Monthly Archives: December 2017

Don’t buy Bitcoin. 3

Clearly, what the Internet needs right now is another opinion on Bitcoin (no position).

On the other hand, gentleman, what if we gave a war and EVERYBODY came?

Gary Larson, The Far Side (1982)

With hundreds of newly formed funds, commentators proclaiming the birth of a new asset class, and the general public beginning to take notice of the world’s largest confidence game, it is a fait accompli at this point that huge sums of capital will be allocated to cryptocurrency. That is unfortunate. Generally lost in today’s breathless predictions that a proportion of the world’s wealth will flow into cryptocurrencies, especially Bitcoin, is any reasoned discussion of whether it should.

Aside from some excitement about the potential applications of distributed ledger technology, which are legitimate if somewhat overhyped, there appears to be widespread acceptance that the bulk of these allocation decisions are circular. Capital is flowing into the sector primarily because prices are rising. In turn, prices are rising because of the anticipated inflow of capital. Indeed, many cryptocurrencies are deliberately structured to increase in price as their use increases, a virtuous cycle that proponents hope will reflexively result in increased acceptance. They are not incorrect, which is all the more reason we should hope they do not succeed.

Advocates of Bitcoin correctly hypothesize that the price of Bitcoin must be stratospheric if even one percent of global savings were allocated to it. Yet who in their right mind actually thinks that would be a good idea? Bitcoin’s defining characteristic is extra-legality, and its primary function is to enable transactions that are impossible within a regulated system. Whatever you think of its technological usefulness or lack thereof today, Bitcoin has indisputably been the leading new payment tool of criminals for the past few years. Whether that seems more like a feature or a bug to you, it has resulted in a distribution of resources concentrated in the hands of money launderers, offshore tax evaders, drug dealers, and various other people who have no business managing the world’s money supply. To top it off, the largest holdings are controlled by an anonymous cadre of individuals so mysterious that there is half-joking speculation that its pseudonymous creator could be Kim Jong-un, Vladimir Putin, or various other unsavories.
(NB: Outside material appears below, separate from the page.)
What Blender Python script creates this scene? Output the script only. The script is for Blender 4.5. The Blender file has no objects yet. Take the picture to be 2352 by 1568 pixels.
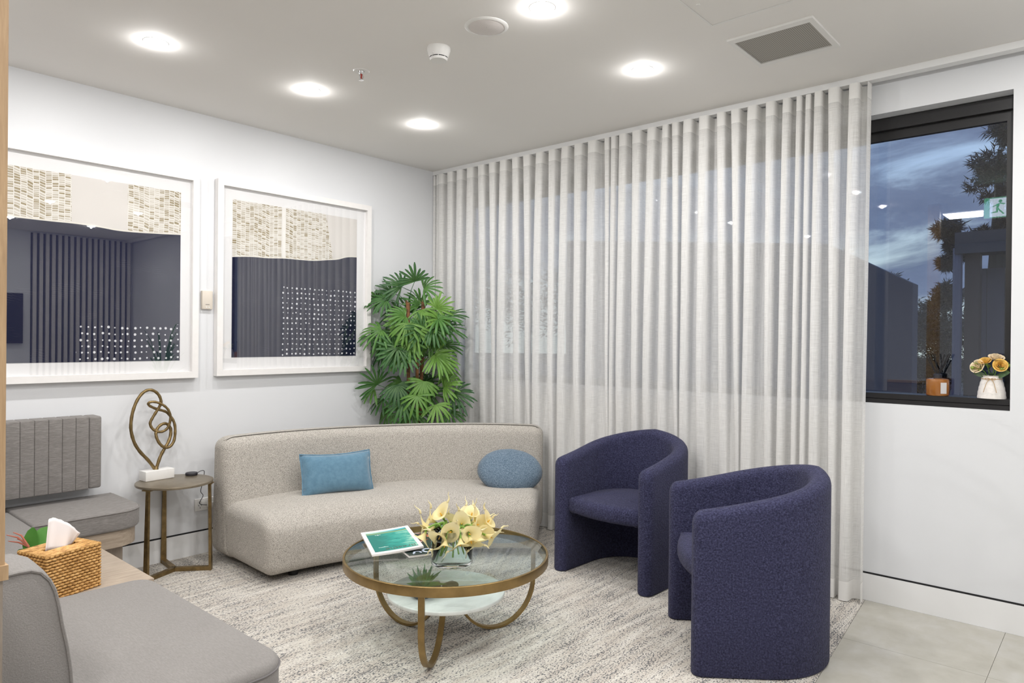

Surely, enormously enriching this group of people is not a desirable outcome. Other digital currencies suffer from the same problem; widespread adoption represents an extraordinary redistribution of wealth to private hands, who are in many cases some of the worst elements of society.

By now, it has been widely demonstrated that the price of Bitcoin, much like a low-float stock, is being actively manipulated through wash trading, abusive margin policies on offshore exchanges, and frequently outright theft. Bitfinex, an exchange in Hong Kong which has had its access to the banking system rescinded and bears hallmarks of a Ponzi scheme, has been a key contributor to the rise. Credible allegations suggest that over $800 million of purported transaction volume on the exchange, which is unlicensed, has resulted from the creation out of thin air of a pseudo-dollar equivalent called Tether, issued by a Bitfinex affiliate. A substantial proportion of the price increase in Bitcoin this year may be attributable to transmission effects from Bitfinex. Critics of Tether question whether dollars actually back the issuance of Tethers, as the company claims, but this may be the wrong question to ask. From appearances, Tether’s liabilities are not so much end-user claims on it as they are claims on Bitfinex that represent customer deposits, never to be recovered. Like most bucket shops with aggressive margin policies, Bitfinex can be expected to convert its customer balances to owned capital over time. The new Tethers being created may well represent Bitfinex’s historical and anticipated takings from its customers. Perhaps you feel little sympathy for gamblers, but it’s the less educated and the desperate who most often end up left holding the bag. Buying Bitcoin today and contributing to its price increase directly facilitates the continuation of an inequitable wealth transfer.

With that backdrop, I don’t see how any responsible fiduciary can argue with a straight face that Bitcoin is an acceptable part of a customer’s portfolio. The introduction of regulated, exchange-traded futures next week promises to make it easy for many more institutions to trade Bitcoin, or something like it, and there is so much volatility that there are sure to be profitable trading opportunities as a result. No doubt it is futile to suggest that any member of the financial industry ought to deliberately avoid an opportunity to profit due to ethical concerns. But curmudgeon that I am, I think the better course of action is not to participate.

Certainly one would be foolish to short Bitcoin outright, given how demonstrably easy it is to manipulate the price to almost any level. Perhaps investing one percent of the world’s wealth in put premiums is a more reasonable course of action. Otherwise, what if we gave a war and nobody came?